Diversification of the Lab Mission:  Since the fall of the Soviet Union, the nuclear laboratories, with the urging of Congress, have diversified their missions beyond stockpile stewardship. The deep and creative capabilities of the science and engineering labs have provided great research and development in a wide range of missions that are critical to the nation, including but not limited to nuclear reconnaissance and homeland security research, energy security, including renewable energy, energy storage, solid state lighting, climate change and nanotechnology.
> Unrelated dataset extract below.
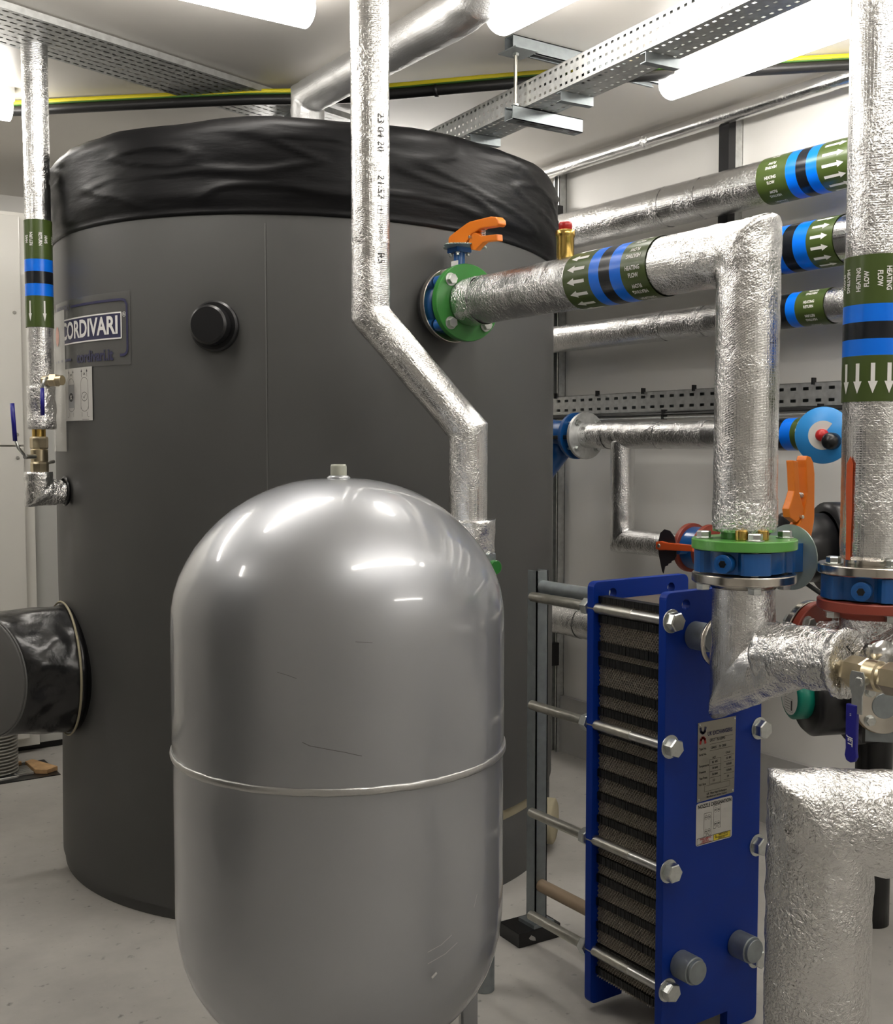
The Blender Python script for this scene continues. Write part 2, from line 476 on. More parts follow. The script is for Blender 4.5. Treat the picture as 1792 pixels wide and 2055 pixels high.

Those same labs have given birth to many commercialized capabilities that have grown high-tech jobs here at home.  A transfer of NNSA labs to DOD will cause an exodus of scientists from the labs, and a debilitating loss of capability across these other critical security missions.
 
Prior Studies:  On at least three occasions since World War II, the principle of non-military control of nuclear weapons development has been reviewed -- by external panels of the most eminent experts.  In 1985, President Reagan’s Blue Ribbon Task Group on Nuclear Weapons Program Management recommended retaining the current relationship between the departments of Defense and Energy because of the “checks-and-balances for nuclear weapons safety, security, and control” afforded by the Department of Energy’s “independent judgments” and “technology base” on these matters.  Ten years later, a special commission appointed by Secretary of Energy O’Leary and headed by former Motorola Chairman Robert Galvin re-affirmed the importance of independent judgment outside the Department of Defense on the reliability of the nuclear weapons stockpile, under a policy of no nuclear testing.  In 2006, the Defense Science Board, the DOD’s preeminent panel of science experts wrote in its report entitled “Nuclear Capabilities” that nuclear “warhead R&D and production are different from other DOD activities,” as they involved “unique phenomena and the extreme physical regimes involved in nuclear explosions.”  The Board concluded that the “DOD alone is not a good fit for the NNSA”.